» **What to produce**
Please restate, exactly as written, the lines running from the beginning of the material through the line that has "COL = S.collection" in it.

..........

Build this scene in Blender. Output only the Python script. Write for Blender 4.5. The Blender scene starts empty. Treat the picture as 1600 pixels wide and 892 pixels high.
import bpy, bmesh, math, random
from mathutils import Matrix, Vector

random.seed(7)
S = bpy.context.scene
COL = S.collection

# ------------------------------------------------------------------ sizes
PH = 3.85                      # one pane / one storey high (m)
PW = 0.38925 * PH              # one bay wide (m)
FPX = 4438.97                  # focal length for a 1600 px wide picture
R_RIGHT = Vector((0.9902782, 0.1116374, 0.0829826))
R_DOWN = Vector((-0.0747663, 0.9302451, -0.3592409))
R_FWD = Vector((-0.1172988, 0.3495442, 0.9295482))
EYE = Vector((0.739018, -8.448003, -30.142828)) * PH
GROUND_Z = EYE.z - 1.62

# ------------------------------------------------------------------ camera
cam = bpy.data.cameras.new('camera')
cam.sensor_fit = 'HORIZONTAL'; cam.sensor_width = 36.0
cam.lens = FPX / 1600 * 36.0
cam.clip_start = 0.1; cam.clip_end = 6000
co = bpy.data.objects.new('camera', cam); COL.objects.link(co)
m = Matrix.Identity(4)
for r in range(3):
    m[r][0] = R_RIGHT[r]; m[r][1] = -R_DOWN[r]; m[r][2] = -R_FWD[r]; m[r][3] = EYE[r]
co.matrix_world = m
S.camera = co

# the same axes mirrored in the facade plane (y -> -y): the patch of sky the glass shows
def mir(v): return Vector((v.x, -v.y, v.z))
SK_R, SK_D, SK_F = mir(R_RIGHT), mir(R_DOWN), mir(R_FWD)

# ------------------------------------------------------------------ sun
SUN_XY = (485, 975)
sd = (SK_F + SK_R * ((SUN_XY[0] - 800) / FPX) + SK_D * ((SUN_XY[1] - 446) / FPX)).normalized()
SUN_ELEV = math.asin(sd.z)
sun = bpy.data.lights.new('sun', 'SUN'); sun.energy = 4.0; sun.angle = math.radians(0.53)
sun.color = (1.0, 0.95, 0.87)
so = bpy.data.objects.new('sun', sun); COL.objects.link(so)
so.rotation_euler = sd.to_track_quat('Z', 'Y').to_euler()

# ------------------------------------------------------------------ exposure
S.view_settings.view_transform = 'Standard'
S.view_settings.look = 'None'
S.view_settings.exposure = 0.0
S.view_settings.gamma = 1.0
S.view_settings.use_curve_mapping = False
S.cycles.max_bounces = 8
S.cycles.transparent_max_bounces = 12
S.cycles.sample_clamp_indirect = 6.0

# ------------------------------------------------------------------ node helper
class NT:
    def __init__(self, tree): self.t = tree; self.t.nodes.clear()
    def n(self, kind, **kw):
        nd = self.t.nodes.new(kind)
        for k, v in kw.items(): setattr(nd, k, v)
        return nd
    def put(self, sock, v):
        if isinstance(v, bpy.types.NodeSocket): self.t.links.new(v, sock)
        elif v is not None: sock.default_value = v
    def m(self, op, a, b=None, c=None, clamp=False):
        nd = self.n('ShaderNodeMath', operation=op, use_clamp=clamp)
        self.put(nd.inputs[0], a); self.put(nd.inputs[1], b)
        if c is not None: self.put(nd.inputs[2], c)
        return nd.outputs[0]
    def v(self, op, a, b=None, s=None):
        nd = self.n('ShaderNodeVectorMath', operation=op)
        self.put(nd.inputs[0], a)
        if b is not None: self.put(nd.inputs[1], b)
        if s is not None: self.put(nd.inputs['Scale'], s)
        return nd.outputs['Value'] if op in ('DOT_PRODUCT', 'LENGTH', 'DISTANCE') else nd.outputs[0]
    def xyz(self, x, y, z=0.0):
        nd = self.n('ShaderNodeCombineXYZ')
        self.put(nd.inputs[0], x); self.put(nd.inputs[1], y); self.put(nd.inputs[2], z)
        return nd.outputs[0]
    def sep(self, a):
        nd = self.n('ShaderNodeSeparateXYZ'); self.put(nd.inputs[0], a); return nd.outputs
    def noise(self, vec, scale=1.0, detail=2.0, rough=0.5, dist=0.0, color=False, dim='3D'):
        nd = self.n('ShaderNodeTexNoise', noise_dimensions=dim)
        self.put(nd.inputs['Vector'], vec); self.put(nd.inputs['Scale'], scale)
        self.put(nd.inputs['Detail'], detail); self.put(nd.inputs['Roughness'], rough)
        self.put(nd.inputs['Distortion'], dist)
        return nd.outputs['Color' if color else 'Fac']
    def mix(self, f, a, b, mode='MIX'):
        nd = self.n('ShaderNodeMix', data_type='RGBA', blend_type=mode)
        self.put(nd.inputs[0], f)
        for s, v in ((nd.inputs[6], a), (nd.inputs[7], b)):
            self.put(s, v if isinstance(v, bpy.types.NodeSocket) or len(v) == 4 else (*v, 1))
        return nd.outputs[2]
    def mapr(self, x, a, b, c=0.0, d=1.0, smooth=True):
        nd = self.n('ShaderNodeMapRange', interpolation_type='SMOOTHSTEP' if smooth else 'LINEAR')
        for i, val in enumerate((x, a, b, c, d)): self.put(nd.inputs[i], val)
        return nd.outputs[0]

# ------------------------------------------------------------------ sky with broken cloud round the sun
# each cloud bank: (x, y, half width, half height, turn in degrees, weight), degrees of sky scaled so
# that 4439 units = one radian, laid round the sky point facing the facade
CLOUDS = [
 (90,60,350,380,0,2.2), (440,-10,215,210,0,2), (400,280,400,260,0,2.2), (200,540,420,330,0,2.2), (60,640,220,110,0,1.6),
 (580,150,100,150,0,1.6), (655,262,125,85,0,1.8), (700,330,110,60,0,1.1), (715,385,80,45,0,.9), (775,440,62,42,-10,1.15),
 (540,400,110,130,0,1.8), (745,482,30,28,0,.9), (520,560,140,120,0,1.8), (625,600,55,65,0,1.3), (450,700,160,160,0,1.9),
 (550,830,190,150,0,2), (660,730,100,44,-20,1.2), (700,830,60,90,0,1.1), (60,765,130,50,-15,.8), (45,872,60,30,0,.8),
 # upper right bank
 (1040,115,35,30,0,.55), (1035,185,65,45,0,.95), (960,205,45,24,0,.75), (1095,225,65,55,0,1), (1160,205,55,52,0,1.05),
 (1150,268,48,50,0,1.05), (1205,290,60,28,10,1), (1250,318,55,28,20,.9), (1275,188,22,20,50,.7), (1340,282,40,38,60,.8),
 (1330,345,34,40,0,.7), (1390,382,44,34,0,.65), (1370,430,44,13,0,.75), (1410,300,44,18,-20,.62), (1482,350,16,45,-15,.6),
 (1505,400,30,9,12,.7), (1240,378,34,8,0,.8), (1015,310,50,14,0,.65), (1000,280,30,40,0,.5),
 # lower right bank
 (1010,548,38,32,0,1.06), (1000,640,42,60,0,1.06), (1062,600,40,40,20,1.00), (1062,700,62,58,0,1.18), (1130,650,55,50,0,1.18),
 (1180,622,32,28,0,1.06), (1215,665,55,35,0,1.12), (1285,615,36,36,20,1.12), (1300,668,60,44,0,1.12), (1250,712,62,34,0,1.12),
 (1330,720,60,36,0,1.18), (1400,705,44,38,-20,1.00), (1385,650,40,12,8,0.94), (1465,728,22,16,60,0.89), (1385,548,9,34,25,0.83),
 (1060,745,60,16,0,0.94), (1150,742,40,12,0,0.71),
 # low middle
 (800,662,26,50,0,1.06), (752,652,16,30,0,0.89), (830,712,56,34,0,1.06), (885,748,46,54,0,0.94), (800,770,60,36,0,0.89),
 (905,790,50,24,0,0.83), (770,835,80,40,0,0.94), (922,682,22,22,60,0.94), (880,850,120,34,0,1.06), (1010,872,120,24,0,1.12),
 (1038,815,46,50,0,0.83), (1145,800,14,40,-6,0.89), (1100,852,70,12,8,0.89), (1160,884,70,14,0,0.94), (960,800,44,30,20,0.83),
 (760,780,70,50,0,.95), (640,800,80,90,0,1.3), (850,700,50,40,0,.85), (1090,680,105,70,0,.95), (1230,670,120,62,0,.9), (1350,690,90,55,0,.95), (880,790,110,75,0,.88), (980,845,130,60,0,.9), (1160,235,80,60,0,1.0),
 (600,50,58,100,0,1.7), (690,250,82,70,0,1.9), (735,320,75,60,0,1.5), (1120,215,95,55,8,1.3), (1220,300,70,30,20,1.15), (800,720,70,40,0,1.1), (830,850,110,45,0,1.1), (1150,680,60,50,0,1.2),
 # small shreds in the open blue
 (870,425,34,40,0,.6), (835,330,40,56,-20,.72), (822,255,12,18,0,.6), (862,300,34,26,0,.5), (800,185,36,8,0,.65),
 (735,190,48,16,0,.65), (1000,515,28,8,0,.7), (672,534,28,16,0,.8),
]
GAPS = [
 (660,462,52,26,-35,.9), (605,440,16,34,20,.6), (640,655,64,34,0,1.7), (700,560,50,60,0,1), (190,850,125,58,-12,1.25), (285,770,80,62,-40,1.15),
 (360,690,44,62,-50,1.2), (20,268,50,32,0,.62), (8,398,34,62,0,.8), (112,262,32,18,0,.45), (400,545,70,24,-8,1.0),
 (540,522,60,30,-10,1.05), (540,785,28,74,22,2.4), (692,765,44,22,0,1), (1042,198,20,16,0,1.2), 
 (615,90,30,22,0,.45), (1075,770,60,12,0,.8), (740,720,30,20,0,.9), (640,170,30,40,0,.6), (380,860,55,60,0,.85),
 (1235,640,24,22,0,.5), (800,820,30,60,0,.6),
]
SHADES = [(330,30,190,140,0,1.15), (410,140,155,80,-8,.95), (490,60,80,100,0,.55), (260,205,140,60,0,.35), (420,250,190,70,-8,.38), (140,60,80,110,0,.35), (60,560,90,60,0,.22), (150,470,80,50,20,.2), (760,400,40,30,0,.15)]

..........

» **Answer for this exercise**
Build this scene in Blender. Output only the Python script. Write for Blender 4.5. The Blender scene starts empty. Treat the picture as 1600 pixels wide and 892 pixels high.
import bpy, bmesh, math, random
from mathutils import Matrix, Vector

random.seed(7)
S = bpy.context.scene
COL = S.collection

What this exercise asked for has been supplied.